O documentário "Segredos e Crimes de Jimmy Savile", disponível na Netflix, conta bem essa história. Grande egocêntrico e católico fervoroso, o apresentador, além de gostar da atenção, tentava compensar seus pecados fazendo o bem. E aqui não estamos falando de qualquer crime: um dos homens mais famosos da Inglaterra era um pedófilo assustador, que ia colégios internos para jovens problemáticos e abusava de menores de idade prometendo levá-las aos bastidores de seu programa. Nos hospitais psiquiátricos em que trabalhava, se aproveitava da vulnerabilidade de pacientes para assediar e estuprar. Tudo ocorreu ao longo de 50 anos, enquanto ele era aclamado.

O mais curioso sobre o documentário em duas partes não é somente como ele conseguiu manter caladas suas mais de 400 vítimas - descobertas, diga-se. A todo momento, em entrevistas, o apresentador dava dicas de que fazia algo errado. Bolinava garotas, dizia que estava prestes a ser pego, que seu caso seria revelado "na quinta-feira". O tempo inteiro dava dicas de que tinha um grande segredo. Ninguém teve coragem de perseguir a pista. E, mesmo quando surgiram os primeiros rumores, seguiu considerando-se intocável. Era, afinal, também um cavaleiro condecorado pela rainha. A polícia inglesa, aliás, fechou os olhos a todas as denúncias que chegaram contra ele. É assustador.

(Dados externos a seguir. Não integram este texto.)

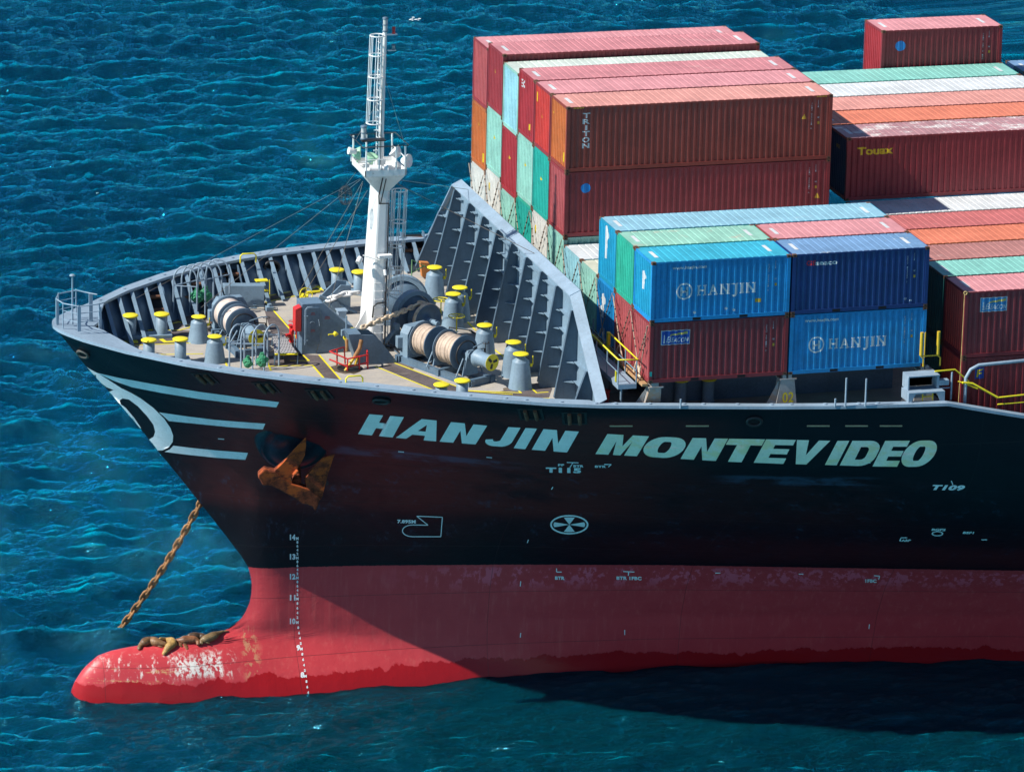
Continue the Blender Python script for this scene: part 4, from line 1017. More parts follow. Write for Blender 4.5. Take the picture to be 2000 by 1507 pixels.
# grating platform by the winch
g0 = [atz(*R2(*p), ZD+.42) for p in ((440, 590), (520, 592), (605, 708), (455, 712))]
M = MB(); M.prism(g0, (0, 0, .05)); gr = part('grating', M, GALV, org=g0[0], label='small perforated metal step platform')
M = MB()
for i in range(12):
    for j in range(14):
        if (i+j) % 2: continue
        a = g0[0].lerp(g0[1], (j+.5)/14); b = g0[3].lerp(g0[2], (j+.5)/14); c = a.lerp(b, (i+.5)/12); M.box(tuple(c+Vector((-.025, -.04, .05))), tuple(c+Vector((.025, .04, .057))))
part('perforation', M, BLK, gr, org=g0[0])
M = MB(); M.tube([g0[3]+Vector((0, -.02, .04)), g0[2]+Vector((0, -.02, .04))], .05, 4); part('edge_bar', M, YEL, gr, org=g0[3])
M = MB()
for p in g0: M.tube([p, Vector((p.x, p.y, ZD))], .03, 6)
part('support', M, GREYD, gr, org=g0[0])
# box plinth behind the left winch
M = MB(); a, b = atz(*R2(130, 400), ZD), atz(*R2(388, 400), ZD); M.prism([a, b, b+Vector((0, .5, 0)), a+Vector((0, .5, 0))], (0, 0, 1.0)); bev(part('vent_box', M, GREY, org=a), .02)
# hawse plating in front of the windlass (chain stopper) + red guard rail
def poly2(pts, z0, dy=.0): return [atz(*R2(*p), z) for p, z in pts]
cs = atz(*R2(1110, 770), ZD)
M = MB(); X0 = cs.x-.75; Y0 = cs.y
M.prism([(X0, Y0, ZD), (X0+1.75, Y0, ZD), (X0+1.0, Y0, ZD+1.0), (X0+.65, Y0, ZD+1.30), (X0+.1, Y0, ZD+1.36), (X0-.45, Y0, ZD+1.36)], (0, .06, 0))
M.prism([(X0, Y0+.9, ZD), (X0+1.75, Y0+.9, ZD), (X0+1.0, Y0+.9, ZD+1.0), (X0+.65, Y0+.9, ZD+1.30), (X0+.1, Y0+.9, ZD+1.36), (X0-.45, Y0+.9, ZD+1.36)], (0, .06, 0))
M.prism([(X0-.45, Y0, ZD+1.36), (X0+.1, Y0, ZD+1.36), (X0+.1, Y0+.96, ZD+1.36), (X0-.45, Y0+.96, ZD+1.36)], (0, 0, .04))
M.prism([(X0-.45, Y0+.061, ZD+1.30), (X0, Y0+.061, ZD), (X0, Y0+.899, ZD), (X0-.45, Y0+.899, ZD+1.30)], (.04, 0, 0))
part('chain_stopper', M, GREYD, org=cs, label='dark steel chain stopper below the tan chain')
M = MB(); c = atz(*R2(930, 800), ZD); r_ = .036
def rl(pts): M.tube([c+Vector(p) for p in pts], r_, 6)
rl([(-.75, .25, .75), (-.05, .45, .85), (.0, .45, .1)]); rl([(-.75, .25, .75), (-.1, -.35, .55), (.85, -.15, .62), (.95, .35, .66)]); rl([(-.75, .25, .4), (-.1, -.35, .2), (.85, -.15, .27)]); rl([(-.1, -.35, 0), (-.1, -.35, .55)]); rl([(.85, -.15, 0), (.85, -.15, .62)]); rl([(.45, -.25, 0), (.45, -.25, .6)]); rl([(.95, .35, 0), (.95, .35, .66)]); rl([(-.4, .3, .1), (-.4, .3, .8)])
part('guard_rail', M, REDP, org=c, label='red pipe rail around the hawse opening')
M = MB(); M.cyl(c+Vector((.1, .0, .004)), Zv, .55, .03, 24); part('hawse_cover', M, BLK, org=c)
M = MB(); a = atz(*R2(975, 650), -.9)
M.tube([a+Vector((.3, 0, .25)), a+Vector((.2, -.1, -.1)), a+Vector((-.05, -.2, -.45))], .09, 8); M.tube([a+Vector((-.35, .0, .3)), a+Vector((-.35, -.05, -.2))], .07, 8); part('claw', M, CHAINR, org=a)
M = MB(); M.tube([a+Vector((-.05, -.2, -.45)), a+Vector((-.3, -.3, -.75)), a+Vector((-.5, -.35, -1.0))], .065, 8); M.tube([a+Vector((.1, -.2, -.4)), a+Vector((-.05, -.3, -.8))], .06, 8); part('claw_pin', M, YELD, org=a)
# tan chain from windlass to stopper; white chain on the far side
top = atz(*R2(1430, 352), .0); pts = [cw+Vector((0, 0, .0))+AXW*.25+Vector((.35, 0, .55)), cw+AXW*.25+Vector((-.1, 0, .68)), cw+AXW*.25+Vector((-.5, -.05, .52)), (cs+Vector((-.6, .45, 1.5)))]
chain('windlass_chain', pts, CHAINT, .27, 'heavy tan anchor chain over the near windlass', parent=ship, L=.38, W=.26, r=.055)
a, b = atz(*R2(800, 352), -1.2), atz(*R2(1040, 300), -.9)
chain('deck_chain', [a, a.lerp(b, .4)+Vector((0, 0, .12)), b], WHITE, .36, 'white painted chain on the far side of the deck', parent=ship, L=.5, W=.30, r=.06)
M = MB(); c = atz(*R2(870, 440), ZD)   # far chain stopper frame
M.prism([c+Vector((-.8, 0, 0)), c+Vector((.55, 0, 0)), c+Vector((.55, 0, 1.25)), c+Vector((.1, 0, 1.3)), c+Vector((-.8, 0, .45))], (0, .08, 0)); M.prism([c+Vector((-.8, .8, 0)), c+Vector((.55, .8, 0)), c+Vector((.55, .8, 1.25)), c+Vector((.1, .8, 1.3)), c+Vector((-.8, .8, .45))], (0, .08, 0))
M.prism([c+Vector((.5, .08, .2)), c+Vector((.55, .08, 1.25)), c+Vector((.55, .8, 1.25)), c+Vector((.5, .8, .2))], (.04, 0, 0)); M.tube([c+Vector((-.9, -.1, .9)), c+Vector((.8, -.1, .0))], .07, 8); M.cyl(c+Vector((-.2, -.25, .45)), (0, 1, 0), .2, .25, 16)
part('chain_stopper', M, GREY, org=c, label='grey chain stopper frame on the far side')
M = MB(); c = atz(*R2(885, 500), -1.1); M.box(tuple(c-Vector((.15, .2, .1))), tuple(c+Vector((.2, .2, .55)))); M.box(tuple(c+Vector((-.2, -.25, .55))), tuple(c+Vector((.25, .25, .6)))); part('control_box', M, RIM, org=c)
M = MB(); c = atz(*R2(1400, 230), ZD); M.prism([c+Vector((.2, .3, .1)), c+Vector((.9, .3, 0)), c+Vector((.5, .3, .75)), c+Vector((.1, .3, .8))], (0, .3, 0)); part('equipment_cover', M, paint('orange_cover', (.55, .2, .05), .7, .2, .3), org=c)
M = MB(); c = atz(*R2(1345, 300), ZD); M.tube([c, c+Vector((0, 0, 1.5)), c+Vector((.9, 0, 1.0))], .03, 6); M.tube([c+Vector((0, 0, .9)), c+Vector((.6, 0, 1.2))], .03, 6); part('wash_bracket', M, plain('dull_green', (.08, .22, .08)), org=c)
# ---------------------------------------------------------------- arched pipe cages with green bundles
def cage(b0, st, s_, n, H_, label):
    """row of n arches from point b0 to b1; each arch spans dep across the deck"""
    b0 = Vector(b0); b1 = b0+Vector(st)*(n-1); s_ = Vector(s_)
    M = MB()
    for i in range(n):
        p = b0.lerp(b1, i/(n-1)); pts = [p, p+Zv*H_*.72]
        for k in range(1, 8): q = PI*k/8; pts.append(p+s_*(.5-.5*math.cos(q))+Zv*(H_*.72+H_*.28*math.sin(q)))
        pts += [p+s_+Zv*H_*.72, p+s_]; M.tube(pts, .04, 6)
    M.tube([b0+Zv*H_*.62, b1+Zv*H_*.62], .032, 6); M.tube([b0+s_+Zv*H_*.72, b1+s_+Zv*H_*.72], .026, 6); M.tube([b0+Zv*H_*.62, b0+s_+Zv*H_*.62], .024, 6)
    o = part('guard_cage', M, RIM, org=b0, label=label); return b0.lerp(b1, .5)+s_*.5
c1 = cage(atz(*R1(862, 603), ZD), (.42, .22, 0), (.98, -.40, 0), 5, 2.40, 'far arched pipe cage against the bulwark')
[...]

Por décadas um pedófilo foi aclamado como uma das figuras mais queridas de um país inteiro. E, mesmo após sua morte, quando as revelações estavam prestes a vir à tona, ainda assim houve quem o protegesse: a BBC chegou a mandar engavetar um programa sobre as acusações - depois, reconheceu que errou. Casos como o de Jimmy Savile mostram que o mundo das aparências e holofotes esconde muitos segredos podres. E é uma lição para imprensa e fãs, que por vezes se deslumbram tanto com determinadas figuras que acabam se descolando da realidade e ignorando os sinais. Ele morreu sem ser punido por seus crimes. Histórias como essa não podem se repetir. Nunca mais.